女性の雇用拡大が国家プロジェクトになっている今、保育園の待機児童問題解消が急ピッチで進められています。しかし、施設整備の遅れや職場の理解不足などで、復帰を妨げられ、キャリアの断念を余儀なくされるワーキングマザーたち。「待機児童」の背景には、当然ながら、働きたくとも働けない「待機ママ」の存在がある。そんワーママ達が、仕事と子育ての両立に阻まれながら人生の岐路で何を思ったのか。生の声をお届けします。<文中は全て仮名>

【前回までのあらすじ】大手教育サービスに勤める早川玲子さん。32歳になり「もう少しで部長昇進」というタイミングで妊娠が分かった。産後1年で復帰を試みるも、「150人待ち」という状況が続き、丸3年間入園が不可能。その結果、やむなく3年間の育休を余儀なくされたが、晴れて近隣区の幼稚園に入園。「いざ職場復帰!」と期待が高まった矢先の、まったく想像もしていなかった職場の冷たい反応。予想外のキャリア転落が始まり、何とか再就職の道を探すことになったが…。

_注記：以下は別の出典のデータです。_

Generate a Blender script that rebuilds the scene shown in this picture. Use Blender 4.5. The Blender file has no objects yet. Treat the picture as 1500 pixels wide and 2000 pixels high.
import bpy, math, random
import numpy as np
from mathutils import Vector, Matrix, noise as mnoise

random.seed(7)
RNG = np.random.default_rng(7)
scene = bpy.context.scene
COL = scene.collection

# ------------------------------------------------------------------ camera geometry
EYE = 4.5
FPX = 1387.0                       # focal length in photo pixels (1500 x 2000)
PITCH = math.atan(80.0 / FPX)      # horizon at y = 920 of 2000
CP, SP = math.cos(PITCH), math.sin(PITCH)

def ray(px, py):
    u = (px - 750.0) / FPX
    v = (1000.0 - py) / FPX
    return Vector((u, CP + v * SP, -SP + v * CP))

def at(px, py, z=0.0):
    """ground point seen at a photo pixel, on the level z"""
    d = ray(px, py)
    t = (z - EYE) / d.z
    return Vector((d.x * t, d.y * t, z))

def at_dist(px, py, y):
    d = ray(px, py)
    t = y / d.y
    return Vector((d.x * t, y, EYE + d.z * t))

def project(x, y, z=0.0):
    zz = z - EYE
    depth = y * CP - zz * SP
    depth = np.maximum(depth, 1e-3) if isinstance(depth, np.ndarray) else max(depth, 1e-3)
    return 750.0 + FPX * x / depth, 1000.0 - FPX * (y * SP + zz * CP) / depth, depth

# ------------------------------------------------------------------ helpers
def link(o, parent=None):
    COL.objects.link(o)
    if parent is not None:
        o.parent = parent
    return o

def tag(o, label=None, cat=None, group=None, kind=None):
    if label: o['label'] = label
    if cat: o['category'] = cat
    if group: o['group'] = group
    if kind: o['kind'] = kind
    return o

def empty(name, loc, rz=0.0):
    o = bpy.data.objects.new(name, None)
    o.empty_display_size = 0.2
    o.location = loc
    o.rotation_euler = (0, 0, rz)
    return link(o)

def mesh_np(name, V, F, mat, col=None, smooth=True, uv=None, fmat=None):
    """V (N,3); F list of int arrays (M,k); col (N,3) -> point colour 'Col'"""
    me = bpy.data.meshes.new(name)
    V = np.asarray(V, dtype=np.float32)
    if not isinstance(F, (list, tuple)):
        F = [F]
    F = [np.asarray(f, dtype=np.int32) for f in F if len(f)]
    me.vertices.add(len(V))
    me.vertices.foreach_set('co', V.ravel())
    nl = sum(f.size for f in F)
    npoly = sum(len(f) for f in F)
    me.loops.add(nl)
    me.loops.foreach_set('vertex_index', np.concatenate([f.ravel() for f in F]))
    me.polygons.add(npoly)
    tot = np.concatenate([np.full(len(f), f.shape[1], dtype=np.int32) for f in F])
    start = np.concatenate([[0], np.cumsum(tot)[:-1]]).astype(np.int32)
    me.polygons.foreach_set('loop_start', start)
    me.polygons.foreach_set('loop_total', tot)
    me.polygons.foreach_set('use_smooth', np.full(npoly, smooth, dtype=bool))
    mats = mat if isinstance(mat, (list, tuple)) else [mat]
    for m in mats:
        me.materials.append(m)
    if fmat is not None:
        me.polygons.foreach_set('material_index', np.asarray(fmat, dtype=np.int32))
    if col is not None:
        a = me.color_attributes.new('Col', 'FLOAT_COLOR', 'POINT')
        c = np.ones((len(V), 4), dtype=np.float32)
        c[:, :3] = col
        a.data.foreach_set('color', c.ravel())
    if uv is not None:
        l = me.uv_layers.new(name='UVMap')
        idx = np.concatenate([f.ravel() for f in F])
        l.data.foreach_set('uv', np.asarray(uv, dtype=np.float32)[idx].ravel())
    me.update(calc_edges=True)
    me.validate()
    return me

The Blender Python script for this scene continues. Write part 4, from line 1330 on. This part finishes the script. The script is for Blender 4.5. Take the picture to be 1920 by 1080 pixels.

全3回ルポ、上編「待機児童の実態 望まぬ育休2年延長とキャリア転落」、中編「“育休から戻ってきてほしくない”と言われた日」に続く、最終回です。

 希望しない育休取得とはいえ、3年間の仕事のブランクがあっての職探しなると、不安もありました。35歳といえば社会的には何らかのキャリアやある程度のレベルのスキルは持っていると見なされます。産休に入った32歳とは年齢的に当然違った目で見られます。「自分にはそれがあるだろうか?」という不安でいっぱいになりました。

「もう世の中の役に立たないかも…」育休中にどんどん卑屈になっていく

 タイプにもよるのでしょうが、私は産休・育休の3年間、どんどん卑屈になってしまいました。「自分はもう社会に貢献できないのかもしれない」「どこからも仕事の声が掛からないかもしれない」。周囲にも「復帰のタイミングを逃してしまい、やむをえず専業主婦になった」という人もいました。子育てによる充実感はあっても、育児だけに専念していると世の中から認められるという瞬間がほとんどなくなるのです。現在は育休中の面談を行う企業もあるようですが、私の勤務先からはほぼ放っておかれた感じでした。